Inri, que conta já ter sido preso várias vezes e expulso da Inglaterra, já fez visitas ao Congresso brasileiro e diz ser obrigado pelo "altíssimo" a acompanhar o noticiário. Ele critica o cenário político atual: "Faz-me rir o secto de ditadores contumazes, sanguinários, que falam em democracia aqui."

Liberdade religiosa

A manutenção da laicidade do estado no futuro é uma preocupação em comum entre alguns dos grupos religiosos entrevistados.

"Uma coisa que a gente tem firmado por aqui é o apoio apenas a políticas comprometidas com a manutenção do estado laico", diz Fernando de La Rocque, antropólogo e fundador do Centro Eclético da Fluente Luz Universal Alfredo Gregório de Melo (CEFLAG), que segue a doutrina espiritual do Santo Daime.

Mais conhecida como Céu do Planalto, a CEFLAG foi uma das primeiras comunidades de Brasília centradas no uso religioso do chá de ayahuasca, bebida feita a partir de um cipó amazônico que provoca alterações na consciência e nos sentidos. Desde os anos 1990, encrustado em um pequeno trecho florestado próximo à parte norte do lago Paranoá, o coletivo místico se organiza em comunidade, com alguns dos seguidores morando em casas no entorno do salão onde as cerimônias religiosas acontecem.

'O chá abre as portas da percepção para onde está o reino de Deus', diz Fernando de La Rocque | Foto: Raphael Ferreira/BBC Brasil
'O chá abre as portas da percepção para onde está o reino de Deus', diz Fernando de La Rocque | Foto: Raphael Ferreira/BBC Brasil
Foto: BBC News Brasil

A religião do Santo Daime, cujo nome vem de 'dai-me amor', mescla elementos do xamanismo, do cristianismo e do espiritismo, e foi fundada pelo maranhense Raimundo Irineu Serra, descendente de escravos. A crença promove um diálogo específico entre a filosofia cristã e a preservação da natureza, usando o chá como instrumento transcendental.
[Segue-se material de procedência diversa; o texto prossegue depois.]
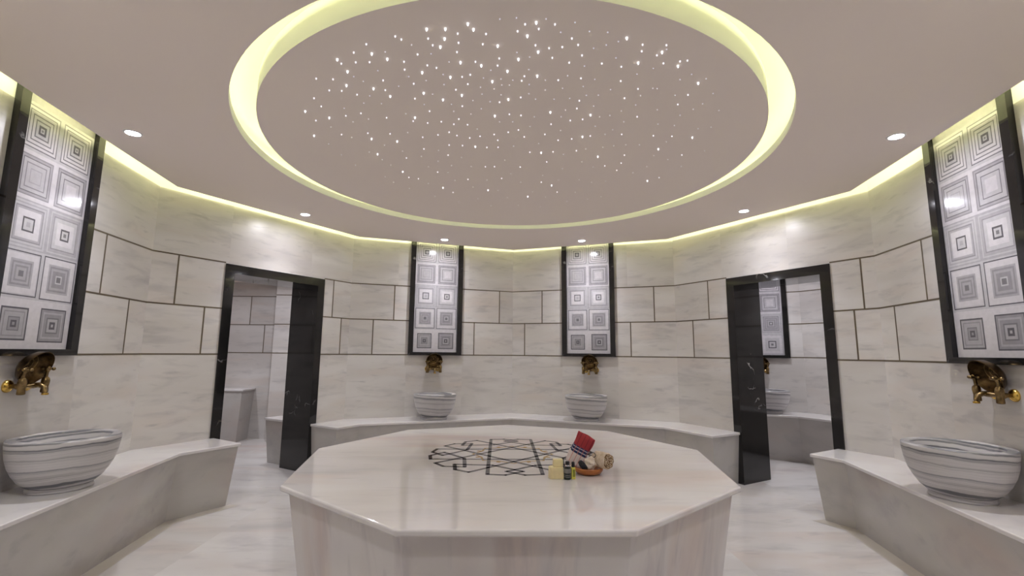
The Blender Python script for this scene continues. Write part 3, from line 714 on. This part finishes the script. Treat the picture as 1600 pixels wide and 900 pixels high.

"O chá abre as portas da percepção para onde está o reino de Deus, que Cristo falava que está dentro de nós. Quanto mais você entrar para dentro de si, mais você conhece Deus. Então o chá Daime é esse facilitador, nos limpa, nos coloca em contato com essa dimensão espiritual", Fernando explica.

Uma outra religião que também tem como um dos pilares fundamentais a relação íntima com a natureza vem ganhando força na capital federal. Disseminada por correntes do neopaganismo europeu e americano, a wicca, uma corrente de bruxaria contemporânea, produziu tradições autóctones no Distrito Federal e organiza rituais periódicos pelos parques da cidade, em especial em noites de lua cheia.

"Na wicca, o que nos une é a ligação com a natureza e a crença em uma Deusa e em um Deus. A grande criadora de tudo é a Deusa, e o Deus é o consorte dela. Ela é a noite, o caos primordial, e ele é a luz. A união dos dois gerou tudo o que existe, em um eterno ciclo de vida, morte e nascimento que celebramos em oito rituais anuais chamados de Sabbats", explicou Dimitrae Keetan, Alto Sacerdote da tradição de wicca denominada Caminhos das Sombras, que tem Brasília como terra natal e conta com cerca de 60 pessoas.

"Na wicca, o que nos une é a ligação com a natureza e a crença em uma Deusa e em um Deus", explica Dimitrae Keetan
"Na wicca, o que nos une é a ligação com a natureza e a crença em uma Deusa e em um Deus", explica Dimitrae Keetan
Foto: BBC News Brasil

Segundo o bruxo, a tradição Caminho das Sombras preza pela autoaceitação e pelo equilíbrio. "Um dos temas que mais mobilizam a wicca como um todo é a igualdade, como a de gênero e de religião. A wicca atrai muitos gays, por exemplo, porque a Deusa abraça todos. Então, pessoas LGBT se sentem acolhidas. Temos, na nossa tradição, uma integrante que é uma mulher trans".

Dimitrae conta que a interação de seu grupo religioso com a cidade é tranquila, e confirma a impressão de outros entrevistados: "A gente vive conversando sobre isso. Se você parar para ver, a arquitetura de Brasília responde tudo. A cidade foi criada para ser um centro místico. É muito claro para qualquer praticante de magia que Brasília é muito convidativa".

Contudo, ele vê a capital federal como uma "bolha" de tolerância, e demonstra apreensão em relação ao futuro da liberdade religiosa no país. "Me preocupo muito com a bancada evangélica no Congresso, porque muitas das leis são decididas apenas com base em conceitos cristãos. Não há nada de errado com o cristianismo mas, as vezes, temos pontos de vista diferentes. Somos a favor da escolha. Você é livre para escolher o que quer para a sua vida".